▶ Job
Quote the lines exactly, starting with the line that contains "The Blender Python" and ending with the line that contains "M['logo_brown'], eye, smooth=True)", and leave out all other lines.

▶ Given data
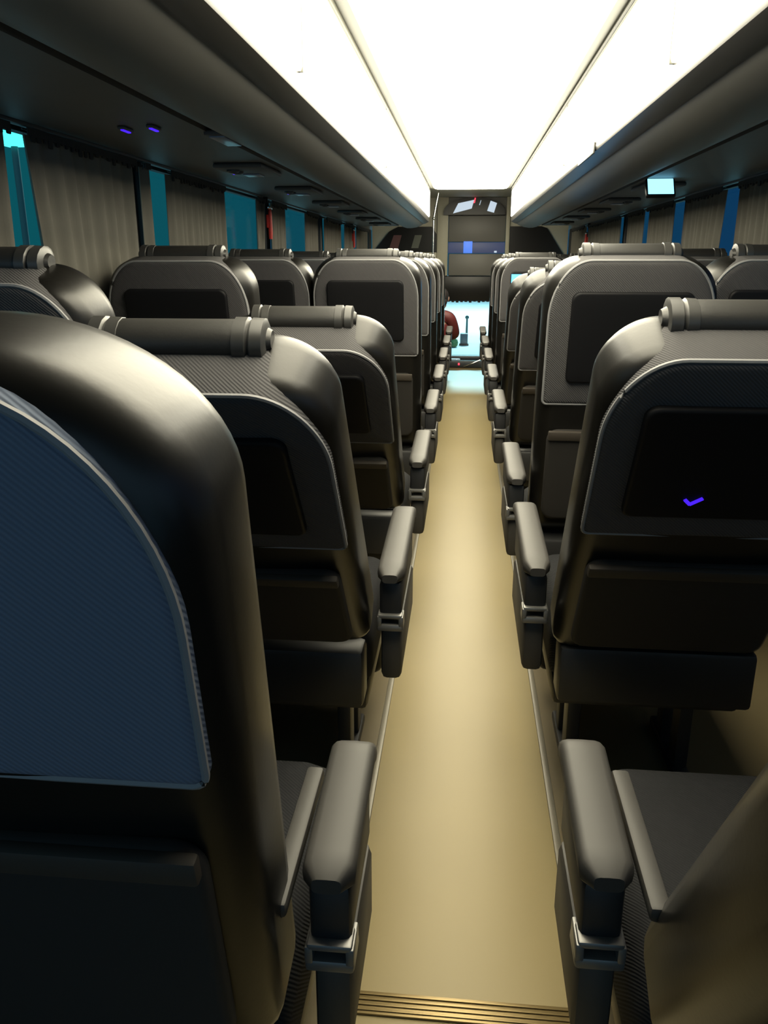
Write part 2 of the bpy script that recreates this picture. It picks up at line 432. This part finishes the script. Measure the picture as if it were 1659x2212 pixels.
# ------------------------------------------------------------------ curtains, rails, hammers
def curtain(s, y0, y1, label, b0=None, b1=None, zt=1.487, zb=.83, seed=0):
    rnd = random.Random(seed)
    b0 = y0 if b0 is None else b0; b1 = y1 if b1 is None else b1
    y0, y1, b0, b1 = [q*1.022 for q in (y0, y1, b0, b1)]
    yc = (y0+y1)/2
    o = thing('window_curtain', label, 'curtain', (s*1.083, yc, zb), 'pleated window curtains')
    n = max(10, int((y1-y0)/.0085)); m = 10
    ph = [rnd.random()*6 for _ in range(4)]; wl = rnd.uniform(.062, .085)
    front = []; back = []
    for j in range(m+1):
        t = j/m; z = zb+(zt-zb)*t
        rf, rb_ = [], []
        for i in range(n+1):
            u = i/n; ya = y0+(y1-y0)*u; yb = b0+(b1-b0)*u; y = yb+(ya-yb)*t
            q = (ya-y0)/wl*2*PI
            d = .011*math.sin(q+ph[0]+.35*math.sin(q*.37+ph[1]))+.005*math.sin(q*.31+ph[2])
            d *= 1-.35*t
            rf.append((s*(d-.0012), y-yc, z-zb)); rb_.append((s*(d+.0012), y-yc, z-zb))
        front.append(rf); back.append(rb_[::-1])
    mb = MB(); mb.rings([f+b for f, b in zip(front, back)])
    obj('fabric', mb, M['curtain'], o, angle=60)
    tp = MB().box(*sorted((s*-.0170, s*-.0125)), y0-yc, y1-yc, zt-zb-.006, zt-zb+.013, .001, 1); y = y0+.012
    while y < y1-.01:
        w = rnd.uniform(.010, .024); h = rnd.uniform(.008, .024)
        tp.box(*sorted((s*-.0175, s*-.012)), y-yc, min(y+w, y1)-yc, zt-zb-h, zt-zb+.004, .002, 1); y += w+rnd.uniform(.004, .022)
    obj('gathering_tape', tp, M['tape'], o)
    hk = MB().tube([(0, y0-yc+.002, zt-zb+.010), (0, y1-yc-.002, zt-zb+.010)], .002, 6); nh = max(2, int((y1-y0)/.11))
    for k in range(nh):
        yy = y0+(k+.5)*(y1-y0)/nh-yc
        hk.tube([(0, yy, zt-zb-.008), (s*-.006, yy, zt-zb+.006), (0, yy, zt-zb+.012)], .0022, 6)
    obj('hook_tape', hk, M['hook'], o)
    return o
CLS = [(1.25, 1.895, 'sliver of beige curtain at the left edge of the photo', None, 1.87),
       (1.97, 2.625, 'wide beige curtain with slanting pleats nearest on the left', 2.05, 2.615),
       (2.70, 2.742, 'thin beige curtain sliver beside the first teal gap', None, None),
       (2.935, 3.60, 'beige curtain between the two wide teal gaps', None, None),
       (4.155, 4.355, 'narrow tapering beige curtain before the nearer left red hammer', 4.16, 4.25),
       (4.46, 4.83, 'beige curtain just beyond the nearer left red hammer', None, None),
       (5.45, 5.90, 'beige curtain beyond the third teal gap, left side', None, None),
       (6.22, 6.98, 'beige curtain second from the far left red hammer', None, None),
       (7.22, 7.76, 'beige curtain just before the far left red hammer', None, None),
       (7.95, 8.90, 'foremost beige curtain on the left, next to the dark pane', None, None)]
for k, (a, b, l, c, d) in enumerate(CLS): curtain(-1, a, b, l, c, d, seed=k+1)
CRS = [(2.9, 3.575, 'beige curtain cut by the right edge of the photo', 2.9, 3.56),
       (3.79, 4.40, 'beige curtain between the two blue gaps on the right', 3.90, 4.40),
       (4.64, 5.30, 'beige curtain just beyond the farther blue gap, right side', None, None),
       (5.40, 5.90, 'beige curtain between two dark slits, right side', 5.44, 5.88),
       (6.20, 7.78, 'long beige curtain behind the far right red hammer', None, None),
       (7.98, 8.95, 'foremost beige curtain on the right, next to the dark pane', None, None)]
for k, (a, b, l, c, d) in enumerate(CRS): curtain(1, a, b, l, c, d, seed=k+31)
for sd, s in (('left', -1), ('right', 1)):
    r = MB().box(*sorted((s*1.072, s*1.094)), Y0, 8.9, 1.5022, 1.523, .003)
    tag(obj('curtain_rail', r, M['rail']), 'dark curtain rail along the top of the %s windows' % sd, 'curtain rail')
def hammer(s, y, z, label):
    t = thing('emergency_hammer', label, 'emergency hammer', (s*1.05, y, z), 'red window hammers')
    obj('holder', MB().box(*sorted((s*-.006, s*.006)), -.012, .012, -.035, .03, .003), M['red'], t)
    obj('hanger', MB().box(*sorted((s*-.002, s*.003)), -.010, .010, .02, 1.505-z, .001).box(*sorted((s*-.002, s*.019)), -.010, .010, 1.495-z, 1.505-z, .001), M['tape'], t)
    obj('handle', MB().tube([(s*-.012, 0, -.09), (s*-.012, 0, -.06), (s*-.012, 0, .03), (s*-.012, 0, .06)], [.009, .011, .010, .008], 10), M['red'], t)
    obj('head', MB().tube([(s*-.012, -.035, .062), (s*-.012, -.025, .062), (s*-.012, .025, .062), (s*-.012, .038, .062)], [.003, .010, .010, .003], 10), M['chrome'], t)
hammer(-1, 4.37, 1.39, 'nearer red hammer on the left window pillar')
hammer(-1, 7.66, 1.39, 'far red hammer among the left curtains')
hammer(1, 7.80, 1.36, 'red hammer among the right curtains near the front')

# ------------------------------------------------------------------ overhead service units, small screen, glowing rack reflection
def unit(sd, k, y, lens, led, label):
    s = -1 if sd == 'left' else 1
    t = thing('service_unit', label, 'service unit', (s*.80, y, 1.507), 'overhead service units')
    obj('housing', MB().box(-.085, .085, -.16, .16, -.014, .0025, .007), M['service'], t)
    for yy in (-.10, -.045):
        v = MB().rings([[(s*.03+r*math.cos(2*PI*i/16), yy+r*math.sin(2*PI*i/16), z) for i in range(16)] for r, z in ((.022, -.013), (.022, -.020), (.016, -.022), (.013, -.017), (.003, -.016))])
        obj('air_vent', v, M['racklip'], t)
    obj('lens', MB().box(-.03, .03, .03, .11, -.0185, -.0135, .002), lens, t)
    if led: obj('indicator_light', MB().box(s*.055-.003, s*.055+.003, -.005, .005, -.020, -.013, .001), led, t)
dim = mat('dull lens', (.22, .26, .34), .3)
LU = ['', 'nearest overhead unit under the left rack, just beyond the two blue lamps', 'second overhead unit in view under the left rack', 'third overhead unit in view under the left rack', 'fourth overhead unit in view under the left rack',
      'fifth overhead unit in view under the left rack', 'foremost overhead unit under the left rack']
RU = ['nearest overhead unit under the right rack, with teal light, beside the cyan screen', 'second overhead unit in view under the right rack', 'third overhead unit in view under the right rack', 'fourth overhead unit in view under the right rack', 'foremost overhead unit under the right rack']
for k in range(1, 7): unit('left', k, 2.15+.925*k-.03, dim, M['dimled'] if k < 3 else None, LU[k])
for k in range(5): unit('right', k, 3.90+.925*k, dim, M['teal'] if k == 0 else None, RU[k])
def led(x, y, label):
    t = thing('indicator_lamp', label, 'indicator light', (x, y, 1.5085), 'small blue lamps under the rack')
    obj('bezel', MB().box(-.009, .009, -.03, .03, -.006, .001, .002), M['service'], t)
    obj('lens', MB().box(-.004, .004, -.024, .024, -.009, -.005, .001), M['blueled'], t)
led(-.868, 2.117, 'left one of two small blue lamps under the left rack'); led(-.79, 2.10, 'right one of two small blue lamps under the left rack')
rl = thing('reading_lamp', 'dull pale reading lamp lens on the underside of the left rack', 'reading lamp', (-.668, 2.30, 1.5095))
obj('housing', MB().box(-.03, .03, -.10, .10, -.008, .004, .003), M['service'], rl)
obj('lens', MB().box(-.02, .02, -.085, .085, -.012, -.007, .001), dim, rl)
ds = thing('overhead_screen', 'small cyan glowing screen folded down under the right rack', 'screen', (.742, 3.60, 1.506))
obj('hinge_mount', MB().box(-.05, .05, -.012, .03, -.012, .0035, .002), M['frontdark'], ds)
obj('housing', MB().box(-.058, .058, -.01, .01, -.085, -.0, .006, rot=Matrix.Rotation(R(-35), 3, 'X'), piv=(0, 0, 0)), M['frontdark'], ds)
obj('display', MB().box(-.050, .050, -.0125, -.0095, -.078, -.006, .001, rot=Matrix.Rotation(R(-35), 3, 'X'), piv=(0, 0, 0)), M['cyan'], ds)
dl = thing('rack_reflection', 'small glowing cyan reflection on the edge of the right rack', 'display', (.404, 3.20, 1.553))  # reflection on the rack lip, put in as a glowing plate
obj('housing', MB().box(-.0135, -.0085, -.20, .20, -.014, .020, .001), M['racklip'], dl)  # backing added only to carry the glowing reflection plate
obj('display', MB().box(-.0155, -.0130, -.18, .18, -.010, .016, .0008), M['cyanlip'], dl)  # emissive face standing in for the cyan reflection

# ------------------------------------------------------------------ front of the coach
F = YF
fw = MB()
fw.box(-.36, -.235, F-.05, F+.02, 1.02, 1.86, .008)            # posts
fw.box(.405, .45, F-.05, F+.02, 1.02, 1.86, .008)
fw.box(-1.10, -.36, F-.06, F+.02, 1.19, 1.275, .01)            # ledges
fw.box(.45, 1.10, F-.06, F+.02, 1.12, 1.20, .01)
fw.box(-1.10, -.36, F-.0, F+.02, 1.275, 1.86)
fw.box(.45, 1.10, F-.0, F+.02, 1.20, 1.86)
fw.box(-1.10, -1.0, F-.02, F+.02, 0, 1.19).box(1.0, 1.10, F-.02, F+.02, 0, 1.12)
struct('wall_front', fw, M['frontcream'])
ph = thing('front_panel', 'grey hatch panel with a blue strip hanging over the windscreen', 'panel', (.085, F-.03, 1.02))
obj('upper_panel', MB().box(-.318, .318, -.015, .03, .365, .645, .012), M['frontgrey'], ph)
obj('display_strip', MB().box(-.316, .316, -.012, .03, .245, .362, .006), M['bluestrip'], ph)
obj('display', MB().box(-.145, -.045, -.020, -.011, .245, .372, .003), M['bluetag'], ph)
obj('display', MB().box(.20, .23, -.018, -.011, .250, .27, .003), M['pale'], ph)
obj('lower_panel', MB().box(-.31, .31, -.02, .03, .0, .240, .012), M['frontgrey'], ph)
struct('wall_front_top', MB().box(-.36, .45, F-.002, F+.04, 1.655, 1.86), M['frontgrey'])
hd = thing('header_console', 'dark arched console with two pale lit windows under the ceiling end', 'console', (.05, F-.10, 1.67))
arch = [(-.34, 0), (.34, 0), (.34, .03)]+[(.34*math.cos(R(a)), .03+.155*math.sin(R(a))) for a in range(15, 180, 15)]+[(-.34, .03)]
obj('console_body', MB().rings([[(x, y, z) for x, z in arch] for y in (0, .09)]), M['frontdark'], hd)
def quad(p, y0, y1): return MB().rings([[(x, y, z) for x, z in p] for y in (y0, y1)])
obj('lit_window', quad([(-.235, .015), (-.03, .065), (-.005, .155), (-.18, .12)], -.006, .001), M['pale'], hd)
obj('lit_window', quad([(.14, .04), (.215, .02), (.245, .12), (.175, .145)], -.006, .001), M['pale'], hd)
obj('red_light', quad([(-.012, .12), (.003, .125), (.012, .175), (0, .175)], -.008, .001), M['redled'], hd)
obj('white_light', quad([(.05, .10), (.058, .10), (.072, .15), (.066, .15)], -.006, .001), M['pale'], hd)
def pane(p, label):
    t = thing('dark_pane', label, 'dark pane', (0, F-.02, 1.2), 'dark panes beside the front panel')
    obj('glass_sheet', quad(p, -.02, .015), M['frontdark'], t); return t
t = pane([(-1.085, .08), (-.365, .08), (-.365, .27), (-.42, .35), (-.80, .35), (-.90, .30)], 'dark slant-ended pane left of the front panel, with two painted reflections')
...
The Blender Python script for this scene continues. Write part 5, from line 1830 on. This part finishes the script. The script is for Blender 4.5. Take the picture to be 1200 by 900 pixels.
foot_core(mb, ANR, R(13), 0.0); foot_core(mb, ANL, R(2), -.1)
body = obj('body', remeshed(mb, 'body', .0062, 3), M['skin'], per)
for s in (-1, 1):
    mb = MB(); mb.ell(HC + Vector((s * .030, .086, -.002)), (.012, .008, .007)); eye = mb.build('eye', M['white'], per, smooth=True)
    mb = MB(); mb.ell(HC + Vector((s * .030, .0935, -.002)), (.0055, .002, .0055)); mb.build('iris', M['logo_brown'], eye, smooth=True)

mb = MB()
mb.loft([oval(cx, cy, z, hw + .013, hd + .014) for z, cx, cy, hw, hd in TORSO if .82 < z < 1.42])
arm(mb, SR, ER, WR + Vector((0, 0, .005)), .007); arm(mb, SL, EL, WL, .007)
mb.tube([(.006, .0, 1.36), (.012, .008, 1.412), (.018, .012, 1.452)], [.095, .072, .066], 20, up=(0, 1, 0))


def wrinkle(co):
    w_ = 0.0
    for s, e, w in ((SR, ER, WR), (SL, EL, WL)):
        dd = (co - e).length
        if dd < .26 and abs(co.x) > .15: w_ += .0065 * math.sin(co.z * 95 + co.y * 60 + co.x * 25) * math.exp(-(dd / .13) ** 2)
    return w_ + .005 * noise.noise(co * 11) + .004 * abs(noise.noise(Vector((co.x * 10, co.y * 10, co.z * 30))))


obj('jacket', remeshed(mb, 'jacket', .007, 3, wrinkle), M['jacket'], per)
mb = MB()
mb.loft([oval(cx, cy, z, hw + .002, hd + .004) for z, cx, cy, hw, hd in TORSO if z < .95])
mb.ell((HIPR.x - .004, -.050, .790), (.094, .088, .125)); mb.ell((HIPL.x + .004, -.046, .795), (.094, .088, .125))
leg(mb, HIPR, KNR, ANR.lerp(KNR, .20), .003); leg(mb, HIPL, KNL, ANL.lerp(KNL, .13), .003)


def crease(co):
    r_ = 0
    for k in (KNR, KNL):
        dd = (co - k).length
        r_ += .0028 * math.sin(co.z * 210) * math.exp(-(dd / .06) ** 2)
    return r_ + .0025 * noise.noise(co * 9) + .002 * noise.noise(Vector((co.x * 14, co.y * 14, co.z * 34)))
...
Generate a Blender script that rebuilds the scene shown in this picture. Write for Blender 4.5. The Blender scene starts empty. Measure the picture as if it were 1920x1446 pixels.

▶ Exercise answer
The Blender Python script for this scene continues. Write part 5, from line 1830 on. This part finishes the script. The script is for Blender 4.5. Take the picture to be 1200 by 900 pixels.
foot_core(mb, ANR, R(13), 0.0); foot_core(mb, ANL, R(2), -.1)
body = obj('body', remeshed(mb, 'body', .0062, 3), M['skin'], per)
for s in (-1, 1):
    mb = MB(); mb.ell(HC + Vector((s * .030, .086, -.002)), (.012, .008, .007)); eye = mb.build('eye', M['white'], per, smooth=True)
    mb = MB(); mb.ell(HC + Vector((s * .030, .0935, -.002)), (.0055, .002, .0055)); mb.build('iris', M['logo_brown'], eye, smooth=True)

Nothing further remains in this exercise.